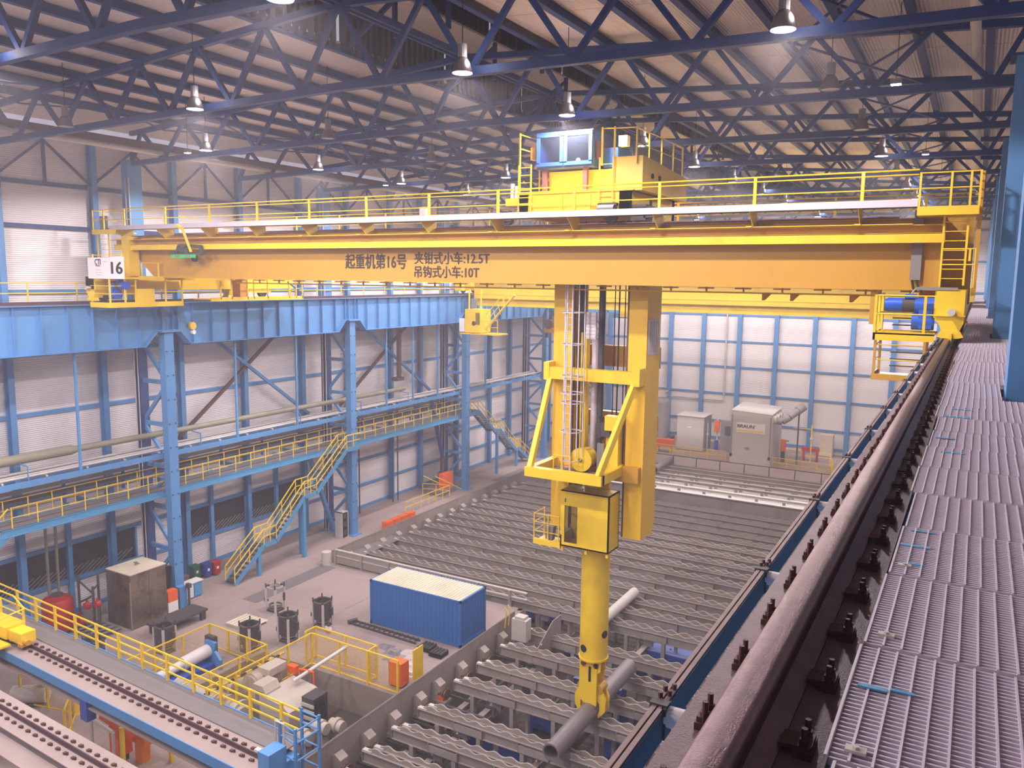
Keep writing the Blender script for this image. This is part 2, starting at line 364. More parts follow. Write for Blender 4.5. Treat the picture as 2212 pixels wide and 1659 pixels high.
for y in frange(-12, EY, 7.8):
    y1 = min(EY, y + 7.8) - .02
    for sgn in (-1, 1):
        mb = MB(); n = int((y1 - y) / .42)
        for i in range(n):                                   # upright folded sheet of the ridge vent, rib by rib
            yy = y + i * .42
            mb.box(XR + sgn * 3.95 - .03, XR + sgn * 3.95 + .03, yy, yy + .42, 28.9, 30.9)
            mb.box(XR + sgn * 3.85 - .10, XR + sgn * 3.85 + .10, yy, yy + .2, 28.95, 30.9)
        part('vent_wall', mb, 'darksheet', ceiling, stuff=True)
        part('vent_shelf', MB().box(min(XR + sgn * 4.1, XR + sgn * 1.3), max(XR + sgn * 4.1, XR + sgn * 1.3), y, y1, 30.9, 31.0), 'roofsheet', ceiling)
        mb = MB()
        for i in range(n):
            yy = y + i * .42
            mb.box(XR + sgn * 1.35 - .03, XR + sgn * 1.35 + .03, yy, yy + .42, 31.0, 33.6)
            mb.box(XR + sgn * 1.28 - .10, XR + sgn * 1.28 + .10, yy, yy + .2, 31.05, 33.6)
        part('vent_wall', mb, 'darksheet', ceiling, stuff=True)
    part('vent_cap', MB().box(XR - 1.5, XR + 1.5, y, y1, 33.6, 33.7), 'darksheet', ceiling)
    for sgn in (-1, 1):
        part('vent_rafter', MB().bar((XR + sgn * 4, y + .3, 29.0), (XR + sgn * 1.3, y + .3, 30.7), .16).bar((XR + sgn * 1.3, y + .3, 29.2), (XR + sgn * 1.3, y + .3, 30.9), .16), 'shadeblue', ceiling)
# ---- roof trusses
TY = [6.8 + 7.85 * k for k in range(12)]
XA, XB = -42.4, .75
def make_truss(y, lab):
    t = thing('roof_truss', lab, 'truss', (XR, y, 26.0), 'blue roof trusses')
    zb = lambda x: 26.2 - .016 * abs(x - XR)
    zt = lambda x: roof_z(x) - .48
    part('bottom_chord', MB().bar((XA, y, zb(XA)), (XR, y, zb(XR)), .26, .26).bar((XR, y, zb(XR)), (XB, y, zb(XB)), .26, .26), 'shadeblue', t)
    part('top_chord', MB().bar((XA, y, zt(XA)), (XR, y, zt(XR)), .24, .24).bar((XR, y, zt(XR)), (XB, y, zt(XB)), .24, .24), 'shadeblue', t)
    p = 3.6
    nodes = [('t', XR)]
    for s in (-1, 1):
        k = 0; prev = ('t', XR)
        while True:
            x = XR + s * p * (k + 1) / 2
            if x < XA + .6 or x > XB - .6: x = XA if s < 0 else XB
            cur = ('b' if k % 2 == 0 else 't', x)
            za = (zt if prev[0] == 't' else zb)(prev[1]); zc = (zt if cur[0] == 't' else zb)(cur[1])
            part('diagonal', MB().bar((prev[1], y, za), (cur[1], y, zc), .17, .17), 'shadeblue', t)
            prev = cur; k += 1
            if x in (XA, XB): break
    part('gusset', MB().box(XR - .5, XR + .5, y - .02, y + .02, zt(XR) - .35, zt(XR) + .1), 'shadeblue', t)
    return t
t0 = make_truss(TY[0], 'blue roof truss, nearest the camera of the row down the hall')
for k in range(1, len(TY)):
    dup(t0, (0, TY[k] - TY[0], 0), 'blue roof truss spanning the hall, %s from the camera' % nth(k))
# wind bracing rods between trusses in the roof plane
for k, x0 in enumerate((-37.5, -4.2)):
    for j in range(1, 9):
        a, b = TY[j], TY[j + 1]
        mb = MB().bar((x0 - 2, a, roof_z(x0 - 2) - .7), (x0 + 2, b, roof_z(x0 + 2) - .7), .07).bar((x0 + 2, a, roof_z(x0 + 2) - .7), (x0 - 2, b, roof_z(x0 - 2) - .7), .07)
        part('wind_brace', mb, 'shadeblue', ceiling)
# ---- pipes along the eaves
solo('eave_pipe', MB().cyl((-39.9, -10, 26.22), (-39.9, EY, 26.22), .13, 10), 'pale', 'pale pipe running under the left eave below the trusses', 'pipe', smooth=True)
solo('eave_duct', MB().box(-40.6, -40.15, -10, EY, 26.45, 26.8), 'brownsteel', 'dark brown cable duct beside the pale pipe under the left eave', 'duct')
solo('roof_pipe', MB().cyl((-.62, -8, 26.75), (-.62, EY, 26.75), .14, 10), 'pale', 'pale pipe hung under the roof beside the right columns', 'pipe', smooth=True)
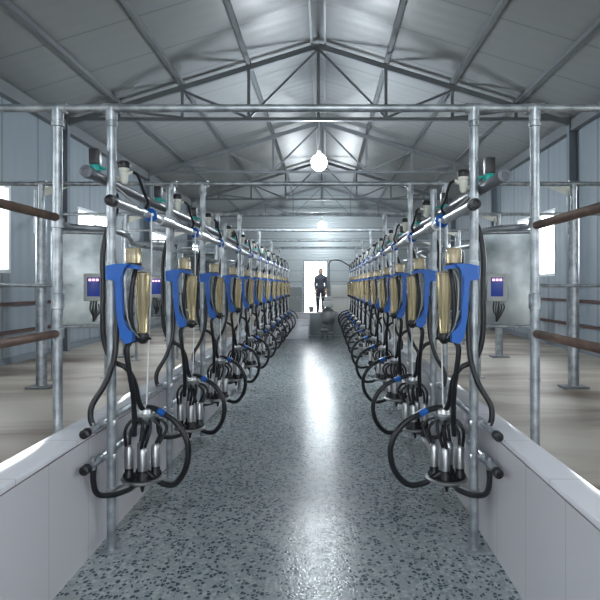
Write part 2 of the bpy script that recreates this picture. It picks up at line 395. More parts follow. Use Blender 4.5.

===

■ What you are asked to do:
All of the material above is to be copied exactly, except for its images.

■ The reply:
Keep writing the Blender script for this image. This is part 2, starting at line 364. More parts follow. Write for Blender 4.5. Treat the picture as 2212 pixels wide and 1659 pixels high.
for y in frange(-12, EY, 7.8):
    y1 = min(EY, y + 7.8) - .02
    for sgn in (-1, 1):
        mb = MB(); n = int((y1 - y) / .42)
        for i in range(n):                                   # upright folded sheet of the ridge vent, rib by rib
            yy = y + i * .42
            mb.box(XR + sgn * 3.95 - .03, XR + sgn * 3.95 + .03, yy, yy + .42, 28.9, 30.9)
            mb.box(XR + sgn * 3.85 - .10, XR + sgn * 3.85 + .10, yy, yy + .2, 28.95, 30.9)
        part('vent_wall', mb, 'darksheet', ceiling, stuff=True)
        part('vent_shelf', MB().box(min(XR + sgn * 4.1, XR + sgn * 1.3), max(XR + sgn * 4.1, XR + sgn * 1.3), y, y1, 30.9, 31.0), 'roofsheet', ceiling)
        mb = MB()
        for i in range(n):
            yy = y + i * .42
            mb.box(XR + sgn * 1.35 - .03, XR + sgn * 1.35 + .03, yy, yy + .42, 31.0, 33.6)
            mb.box(XR + sgn * 1.28 - .10, XR + sgn * 1.28 + .10, yy, yy + .2, 31.05, 33.6)
        part('vent_wall', mb, 'darksheet', ceiling, stuff=True)
    part('vent_cap', MB().box(XR - 1.5, XR + 1.5, y, y1, 33.6, 33.7), 'darksheet', ceiling)
    for sgn in (-1, 1):
        part('vent_rafter', MB().bar((XR + sgn * 4, y + .3, 29.0), (XR + sgn * 1.3, y + .3, 30.7), .16).bar((XR + sgn * 1.3, y + .3, 29.2), (XR + sgn * 1.3, y + .3, 30.9), .16), 'shadeblue', ceiling)
# ---- roof trusses
TY = [6.8 + 7.85 * k for k in range(12)]
XA, XB = -42.4, .75
def make_truss(y, lab):
    t = thing('roof_truss', lab, 'truss', (XR, y, 26.0), 'blue roof trusses')
    zb = lambda x: 26.2 - .016 * abs(x - XR)
    zt = lambda x: roof_z(x) - .48
    part('bottom_chord', MB().bar((XA, y, zb(XA)), (XR, y, zb(XR)), .26, .26).bar((XR, y, zb(XR)), (XB, y, zb(XB)), .26, .26), 'shadeblue', t)
    part('top_chord', MB().bar((XA, y, zt(XA)), (XR, y, zt(XR)), .24, .24).bar((XR, y, zt(XR)), (XB, y, zt(XB)), .24, .24), 'shadeblue', t)
    p = 3.6
    nodes = [('t', XR)]
    for s in (-1, 1):
        k = 0; prev = ('t', XR)
        while True:
            x = XR + s * p * (k + 1) / 2
            if x < XA + .6 or x > XB - .6: x = XA if s < 0 else XB
            cur = ('b' if k % 2 == 0 else 't', x)
            za = (zt if prev[0] == 't' else zb)(prev[1]); zc = (zt if cur[0] == 't' else zb)(cur[1])
            part('diagonal', MB().bar((prev[1], y, za), (cur[1], y, zc), .17, .17), 'shadeblue', t)
            prev = cur; k += 1
            if x in (XA, XB): break
    part('gusset', MB().box(XR - .5, XR + .5, y - .02, y + .02, zt(XR) - .35, zt(XR) + .1), 'shadeblue', t)
    return t
t0 = make_truss(TY[0], 'blue roof truss, nearest the camera of the row down the hall')
for k in range(1, len(TY)):
    dup(t0, (0, TY[k] - TY[0], 0), 'blue roof truss spanning the hall, %s from the camera' % nth(k))
# wind bracing rods between trusses in the roof plane
for k, x0 in enumerate((-37.5, -4.2)):
    for j in range(1, 9):
        a, b = TY[j], TY[j + 1]
        mb = MB().bar((x0 - 2, a, roof_z(x0 - 2) - .7), (x0 + 2, b, roof_z(x0 + 2) - .7), .07).bar((x0 + 2, a, roof_z(x0 + 2) - .7), (x0 - 2, b, roof_z(x0 - 2) - .7), .07)
        part('wind_brace', mb, 'shadeblue', ceiling)
# ---- pipes along the eaves
solo('eave_pipe', MB().cyl((-39.9, -10, 26.22), (-39.9, EY, 26.22), .13, 10), 'pale', 'pale pipe running under the left eave below the trusses', 'pipe', smooth=True)
solo('eave_duct', MB().box(-40.6, -40.15, -10, EY, 26.45, 26.8), 'brownsteel', 'dark brown cable duct beside the pale pipe under the left eave', 'duct')
solo('roof_pipe', MB().cyl((-.62, -8, 26.75), (-.62, EY, 26.75), .14, 10), 'pale', 'pale pipe hung under the roof beside the right columns', 'pipe', smooth=True)
Write part 2 of the bpy script that recreates this picture. It picks up at line 395. More parts follow. Use Blender 4.5.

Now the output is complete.